All of us here want the build system to do “Thing X” for some value of X. And that’s really good. There are lots of nice suggestions.
However, might I point out something that everybody seems to be forgetting:
The vast majority of programmers dislike every build system and want to spend as little time as possible interacting with them.
A build system is a piece of incidental complexity that is in the way between the user and a program they want to run. The vast majority of people poking at a build system are not maintainers, but bog standard programmers who type “zig build”/“cargo build”/“mvn package”/“meson compile” and then have something go wrong that they now need to puzzle out.
The usefulness of a build system is driven by how well it supports those programmers who have casual contact with it.
Achieving that is always a cooperative effort between the build system tooling and the authors of the build for a given project. As pre 1.0, there is a lot that isn’t transparent or easy about the build system, Documentation, being probably the biggest issue. When Zig gets to 1.0, I expect it will be one of the best build systems around (but then, the general bar for usability of build systems is quite low).
So this might be a heretical opinion in some circles, but I really like moving most ‘build requirements’ out of the build system declaration and into the source code.

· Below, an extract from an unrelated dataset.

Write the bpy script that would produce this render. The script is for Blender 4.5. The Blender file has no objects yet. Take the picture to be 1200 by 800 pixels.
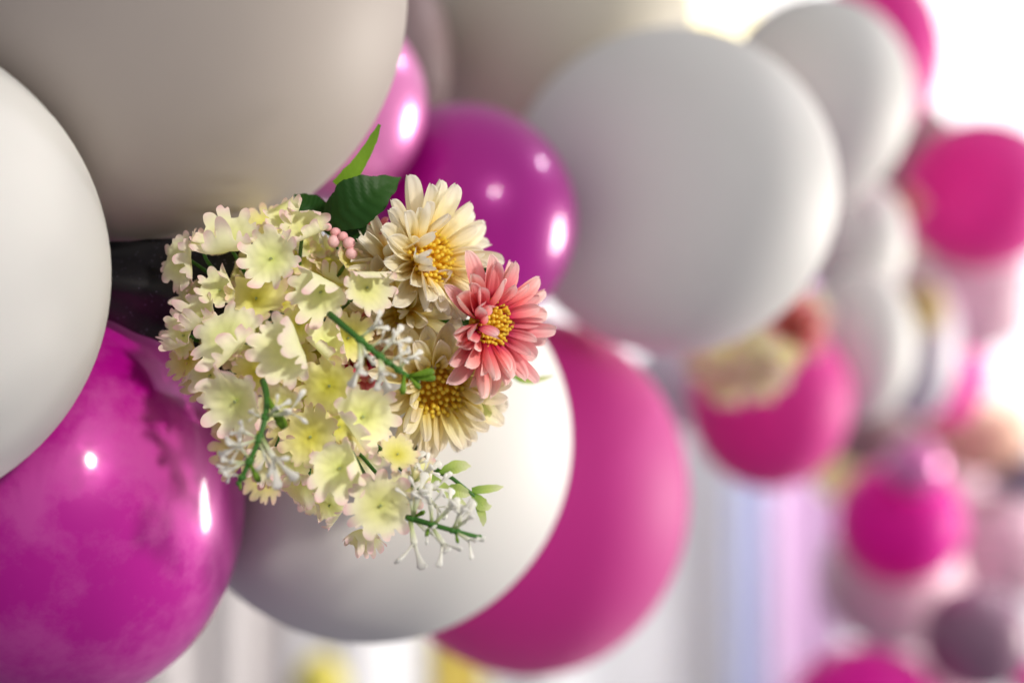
import bpy, math, random
from mathutils import Vector, Matrix, Quaternion, noise as mnoise
PI = math.pi
random.seed(7)
scn = bpy.context.scene
COL = scn.collection

# ------------------------------------------------------------------ camera
F = 2000.0                      # focal length in photo pixels (photo is 1200 x 800)
Z0 = 1.35                       # camera height
cam_d = bpy.data.cameras.new('camera')
cam = bpy.data.objects.new('camera', cam_d)
COL.objects.link(cam)
cam.location = (0, 0, Z0)
cam.rotation_euler = (PI/2, 0, 0)
cam_d.lens = 60.0
cam_d.sensor_width = 36.0
cam_d.clip_start = 0.02
cam_d.clip_end = 60
cam_d.dof.use_dof = True
cam_d.dof.focus_distance = 0.705
cam_d.dof.aperture_fstop = 2.6
scn.camera = cam

# ------------------------------------------------------------------ world (soft room light)
w = bpy.data.worlds.new('World')
scn.world = w
w.use_nodes = True
bg = w.node_tree.nodes['Background']
wn = w.node_tree
wtc = wn.nodes.new('ShaderNodeTexCoord')
wdp = wn.nodes.new('ShaderNodeVectorMath'); wdp.operation = 'DOT_PRODUCT'
wdp.inputs[1].default_value = (.55, -.05, .55)
wmr = wn.nodes.new('ShaderNodeMapRange')
wmr.inputs[1].default_value = -.75; wmr.inputs[2].default_value = .75
wrp = wn.nodes.new('ShaderNodeValToRGB')
wrp.color_ramp.elements[0].color = (.24, .21, .28, 1)
wrp.color_ramp.elements[1].color = (1.0, .98, .91, 1)
e_ = wrp.color_ramp.elements.new(.5); e_.color = (.57, .56, .59, 1)
wn.links.new(wtc.outputs['Generated'], wdp.inputs[0])
wn.links.new(wdp.outputs['Value'], wmr.inputs[0])
wn.links.new(wmr.outputs[0], wrp.inputs[0])
wn.links.new(wrp.outputs[0], bg.inputs[0])
bg.inputs[1].default_value = 0.60

scn.view_settings.view_transform = 'Standard'
scn.view_settings.look = 'None'
scn.view_settings.exposure = 0
scn.view_settings.gamma = 1
scn.cycles.use_denoising = True
scn.cycles.max_bounces = 8
scn.cycles.transmission_bounces = 6

def area(name, loc, aim, sx, sy, power, col=(1, 1, 1)):
    l = bpy.data.lights.new(name, 'AREA')
    l.shape = 'ELLIPSE' if sx < 1 else 'RECTANGLE'
    l.size = sx; l.size_y = sy
    l.energy = power; l.color = col
    o = bpy.data.objects.new(name, l)
    COL.objects.link(o)
    o.location = loc
    o.rotation_euler = (Vector(aim) - Vector(loc)).to_track_quat('-Z', 'Y').to_euler()
    return o

# window light from the right, a little behind the garland and slightly low
area('window_light', (2.7, 2.30, Z0 - 0.26), (0, 0.9, Z0), 0.68, 0.98, 84, (1.0, 0.94, 0.85))
# small room lamps: in front on the right, and up on the right
area('room_lamp', (1.22, -0.97, Z0 + 0.94), (0, 0.9, Z0), 0.17, 0.17, 8, (0.92, 0.92, 1.0))
area('wall_lamp', (1.96, 1.92, Z0 + 1.54), (0, 0.9, Z0), 0.15, 0.15, 9, (0.95, 0.9, 1.0))
# unseen warm spot added at the upper right to brighten the bouquet
sl = bpy.data.lights.new('bouquet_fill_spot', 'SPOT')
sl.energy = 230; sl.color = (1.0, .93, .78); sl.spot_size = math.radians(8.5); sl.spot_blend = .7; sl.shadow_soft_size = .16
so = bpy.data.objects.new('bouquet_fill_spot', sl); COL.objects.link(so)
so.location = (1.17, -.89, Z0 + .92)
so.rotation_euler = (Vector((-.055, .71, Z0 - .005)) - Vector(so.location)).to_track_quat('-Z', 'Y').to_euler()
# unseen area light added out of frame to brighten the drapes behind
area('drape_fill_light', (1.3, 2.9, Z0 + 1.2), (1.2, 4.6, Z0 - 0.05), 1.2, 1.2, 92, (1.0, 0.98, 0.97))

# ------------------------------------------------------------------ helpers
def P(px, py, d):
    return Vector(((px - 600) / F * d, d, Z0 + (400 - py) / F * d))

def tag(o, label=None, cat=None, group=None, kind=None):
    if label: o['label'] = label
    if cat: o['category'] = cat
    if group: o['group'] = group
    if kind: o['kind'] = kind
    return o

def link(o, parent=None):
    COL.objects.link(o)
    if parent is not None: o.parent = parent
    return o

def empty(name, loc=(0, 0, 0), rot=None):
    o = bpy.data.objects.new(name, None)
    o.empty_display_size = 0.02
    link(o)
    o.location = loc
    if rot is not None:
        o.rotation_mode = 'QUATERNION'; o.rotation_quaternion = rot
    return o

def mesh(name, vs, fs, mat, uvs=None):
    me = bpy.data.meshes.new(name)
    me.from_pydata([tuple(v) for v in vs], [], fs)
    me.materials.append(mat)
    if uvs is not None:
        ul = me.uv_layers.new(name='UVMap')
        for lp in me.loops:
            ul.data[lp.index].uv = uvs[lp.vertex_index]
    me.polygons.foreach_set('use_smooth', [True] * len(me.polygons))
    me.update()
    return me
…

Basically like MSVC’s #pragma comment(lib, ...) for declaring link requirements.
For instance if I’m writing a library that depends on a bunch of Windows system libraries I can do this on MSVC in the library’s header.
Now each C project which uses my library automatically links with the correct system libs without having to tinker with build system settings (and it even works without a build system at all, e.g. just cl hello.c).
The problem is however, how far should this go? Should it be possible to ‘inline’ the entire compilation of a C dependency? …that’s probably going too far.
So in the end it’s probably the better idea to move all build requirements into build.zig, because such inline build declarations would only work for very simple use cases anyway (and especially since the build system is integrated into the Zig executable).
Regarding the automatic linking of libraries, the library can link its libraries in its build.zig and the users of said library don’t deal with the linking.
There’s no need to use the build system tho, one can puzzle your own together using bash and and the zig build-*, which going to be required for any software project of even pretty low complexity. I would say that a build system is rather integral for almost all software projects, and while yes many of them are abnoying to deal with, even the good ones, one also do not often need to fiddle with them a lot beyond initial setup. So I don’t think looking at how a casual programmer needs to interact with the build system is necessarily a good way forward, they likely only need to run zig build-exe and thus don’t need a build system.